- REQUIREMENTS -
The required output is a single number: how many lines of the material contain the string "scene".

--- BEGIN ---

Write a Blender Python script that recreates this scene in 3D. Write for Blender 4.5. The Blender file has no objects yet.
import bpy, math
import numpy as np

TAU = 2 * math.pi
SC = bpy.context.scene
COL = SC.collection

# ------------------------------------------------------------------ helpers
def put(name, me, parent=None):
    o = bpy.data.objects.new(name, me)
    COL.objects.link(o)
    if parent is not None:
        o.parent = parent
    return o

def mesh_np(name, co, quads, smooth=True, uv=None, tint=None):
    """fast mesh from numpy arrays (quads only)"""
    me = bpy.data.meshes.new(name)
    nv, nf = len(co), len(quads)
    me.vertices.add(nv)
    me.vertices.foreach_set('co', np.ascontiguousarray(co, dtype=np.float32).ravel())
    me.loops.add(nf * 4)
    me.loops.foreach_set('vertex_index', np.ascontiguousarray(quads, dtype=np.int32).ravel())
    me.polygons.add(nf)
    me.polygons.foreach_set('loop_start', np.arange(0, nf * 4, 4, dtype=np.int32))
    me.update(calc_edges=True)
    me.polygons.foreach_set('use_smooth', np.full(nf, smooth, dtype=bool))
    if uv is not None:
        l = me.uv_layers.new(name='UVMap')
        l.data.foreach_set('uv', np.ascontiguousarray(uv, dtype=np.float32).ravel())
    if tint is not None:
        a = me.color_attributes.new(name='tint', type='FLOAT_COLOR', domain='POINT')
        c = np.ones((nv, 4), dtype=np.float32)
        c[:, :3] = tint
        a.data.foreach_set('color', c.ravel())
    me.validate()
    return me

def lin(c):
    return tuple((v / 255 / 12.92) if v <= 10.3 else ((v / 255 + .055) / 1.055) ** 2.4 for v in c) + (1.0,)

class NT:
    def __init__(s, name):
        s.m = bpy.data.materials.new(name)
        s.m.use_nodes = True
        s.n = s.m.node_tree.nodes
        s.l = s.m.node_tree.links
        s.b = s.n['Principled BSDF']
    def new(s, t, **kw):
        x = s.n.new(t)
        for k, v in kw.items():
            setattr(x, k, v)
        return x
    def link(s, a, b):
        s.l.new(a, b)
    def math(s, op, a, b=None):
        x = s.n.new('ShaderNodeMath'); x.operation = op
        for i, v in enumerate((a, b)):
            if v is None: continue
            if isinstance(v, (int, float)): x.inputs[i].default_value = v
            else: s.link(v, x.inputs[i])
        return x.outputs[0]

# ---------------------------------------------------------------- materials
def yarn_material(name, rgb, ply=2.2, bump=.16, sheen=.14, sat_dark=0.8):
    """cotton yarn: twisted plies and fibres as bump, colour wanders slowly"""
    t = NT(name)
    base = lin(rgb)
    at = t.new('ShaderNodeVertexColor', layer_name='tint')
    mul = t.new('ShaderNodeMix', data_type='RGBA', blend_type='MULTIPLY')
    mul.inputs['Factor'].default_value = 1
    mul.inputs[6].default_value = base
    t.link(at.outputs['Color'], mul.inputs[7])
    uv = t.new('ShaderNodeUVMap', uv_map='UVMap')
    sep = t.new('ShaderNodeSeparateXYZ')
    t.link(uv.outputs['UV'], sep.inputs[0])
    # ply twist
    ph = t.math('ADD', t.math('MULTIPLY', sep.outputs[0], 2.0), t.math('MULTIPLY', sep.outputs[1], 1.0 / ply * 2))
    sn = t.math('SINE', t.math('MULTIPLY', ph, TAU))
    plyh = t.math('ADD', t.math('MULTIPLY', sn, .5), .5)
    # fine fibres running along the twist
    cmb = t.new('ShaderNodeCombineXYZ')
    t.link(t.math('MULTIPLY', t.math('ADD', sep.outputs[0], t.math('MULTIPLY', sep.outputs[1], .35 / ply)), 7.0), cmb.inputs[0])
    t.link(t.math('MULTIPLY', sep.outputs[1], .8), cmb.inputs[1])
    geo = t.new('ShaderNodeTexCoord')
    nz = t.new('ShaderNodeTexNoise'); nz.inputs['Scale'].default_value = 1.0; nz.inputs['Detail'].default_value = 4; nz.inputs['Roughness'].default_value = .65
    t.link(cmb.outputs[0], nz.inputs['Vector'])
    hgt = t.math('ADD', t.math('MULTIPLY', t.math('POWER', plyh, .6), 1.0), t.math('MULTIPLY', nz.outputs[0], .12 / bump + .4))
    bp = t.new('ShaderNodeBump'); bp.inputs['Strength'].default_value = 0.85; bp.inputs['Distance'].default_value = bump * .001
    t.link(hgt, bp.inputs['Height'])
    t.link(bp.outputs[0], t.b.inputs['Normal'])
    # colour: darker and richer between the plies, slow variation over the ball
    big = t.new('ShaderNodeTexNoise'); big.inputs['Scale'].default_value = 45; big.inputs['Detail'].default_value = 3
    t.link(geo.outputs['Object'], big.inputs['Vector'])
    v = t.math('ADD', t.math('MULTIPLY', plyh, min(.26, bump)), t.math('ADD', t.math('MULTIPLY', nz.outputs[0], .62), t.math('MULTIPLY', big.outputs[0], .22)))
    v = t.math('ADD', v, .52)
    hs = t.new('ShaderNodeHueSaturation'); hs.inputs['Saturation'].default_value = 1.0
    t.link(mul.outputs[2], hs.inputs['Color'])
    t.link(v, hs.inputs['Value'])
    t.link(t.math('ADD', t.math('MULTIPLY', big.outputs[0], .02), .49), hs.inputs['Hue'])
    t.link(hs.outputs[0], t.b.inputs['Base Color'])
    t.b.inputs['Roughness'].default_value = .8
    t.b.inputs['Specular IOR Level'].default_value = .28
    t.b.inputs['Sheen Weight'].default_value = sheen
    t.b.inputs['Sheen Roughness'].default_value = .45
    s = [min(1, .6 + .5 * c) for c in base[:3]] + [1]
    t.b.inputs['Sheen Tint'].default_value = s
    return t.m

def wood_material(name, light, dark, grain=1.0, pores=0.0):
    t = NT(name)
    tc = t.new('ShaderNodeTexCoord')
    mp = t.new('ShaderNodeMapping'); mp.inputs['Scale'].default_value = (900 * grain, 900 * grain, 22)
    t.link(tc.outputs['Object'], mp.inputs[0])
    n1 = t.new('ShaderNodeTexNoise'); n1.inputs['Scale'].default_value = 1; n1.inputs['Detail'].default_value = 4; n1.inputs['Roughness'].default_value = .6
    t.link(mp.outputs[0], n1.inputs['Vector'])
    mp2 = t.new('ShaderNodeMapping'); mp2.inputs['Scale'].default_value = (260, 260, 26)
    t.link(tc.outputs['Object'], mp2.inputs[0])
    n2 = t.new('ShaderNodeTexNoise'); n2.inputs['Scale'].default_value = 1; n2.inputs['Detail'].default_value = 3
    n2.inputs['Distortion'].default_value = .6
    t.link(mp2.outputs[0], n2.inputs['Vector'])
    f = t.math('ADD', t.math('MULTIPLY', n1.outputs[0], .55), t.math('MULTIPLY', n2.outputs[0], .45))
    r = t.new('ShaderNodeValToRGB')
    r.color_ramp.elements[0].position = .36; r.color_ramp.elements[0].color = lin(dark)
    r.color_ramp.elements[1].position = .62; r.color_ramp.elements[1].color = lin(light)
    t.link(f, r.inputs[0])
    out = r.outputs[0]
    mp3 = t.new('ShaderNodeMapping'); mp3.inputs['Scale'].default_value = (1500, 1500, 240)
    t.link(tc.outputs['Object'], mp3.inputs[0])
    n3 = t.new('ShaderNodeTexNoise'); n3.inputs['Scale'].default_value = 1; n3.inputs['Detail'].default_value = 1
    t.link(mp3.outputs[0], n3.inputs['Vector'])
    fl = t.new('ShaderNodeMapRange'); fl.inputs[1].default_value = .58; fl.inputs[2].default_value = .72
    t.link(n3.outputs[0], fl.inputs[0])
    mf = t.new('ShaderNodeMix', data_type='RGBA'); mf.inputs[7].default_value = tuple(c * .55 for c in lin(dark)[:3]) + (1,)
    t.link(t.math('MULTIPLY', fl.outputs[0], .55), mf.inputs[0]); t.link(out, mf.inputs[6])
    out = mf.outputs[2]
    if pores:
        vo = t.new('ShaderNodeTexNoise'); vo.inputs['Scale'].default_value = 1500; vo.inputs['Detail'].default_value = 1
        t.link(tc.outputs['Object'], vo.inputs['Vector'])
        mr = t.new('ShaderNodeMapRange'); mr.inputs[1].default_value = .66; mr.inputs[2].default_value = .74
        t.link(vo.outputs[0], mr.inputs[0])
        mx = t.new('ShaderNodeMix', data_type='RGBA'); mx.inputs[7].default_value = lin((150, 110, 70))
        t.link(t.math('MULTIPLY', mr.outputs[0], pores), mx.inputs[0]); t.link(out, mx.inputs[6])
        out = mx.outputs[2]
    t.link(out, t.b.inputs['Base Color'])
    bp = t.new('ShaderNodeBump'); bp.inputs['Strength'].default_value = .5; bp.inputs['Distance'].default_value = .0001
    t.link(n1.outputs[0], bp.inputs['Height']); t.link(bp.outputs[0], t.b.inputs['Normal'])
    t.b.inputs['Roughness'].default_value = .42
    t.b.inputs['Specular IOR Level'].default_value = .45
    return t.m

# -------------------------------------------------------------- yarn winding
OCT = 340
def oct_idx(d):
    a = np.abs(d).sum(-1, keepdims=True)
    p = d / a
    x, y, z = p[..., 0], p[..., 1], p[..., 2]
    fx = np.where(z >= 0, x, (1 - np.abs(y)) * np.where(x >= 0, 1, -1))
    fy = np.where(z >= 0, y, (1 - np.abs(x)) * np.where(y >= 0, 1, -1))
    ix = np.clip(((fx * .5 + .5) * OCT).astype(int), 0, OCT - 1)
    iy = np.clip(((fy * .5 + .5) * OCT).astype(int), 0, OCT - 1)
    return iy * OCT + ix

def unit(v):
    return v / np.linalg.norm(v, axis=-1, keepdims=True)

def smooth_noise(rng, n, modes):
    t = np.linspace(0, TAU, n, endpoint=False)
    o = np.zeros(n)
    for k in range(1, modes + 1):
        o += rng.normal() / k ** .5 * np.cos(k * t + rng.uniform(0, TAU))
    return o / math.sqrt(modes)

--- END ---

- ANSWER TO THE TASK -
2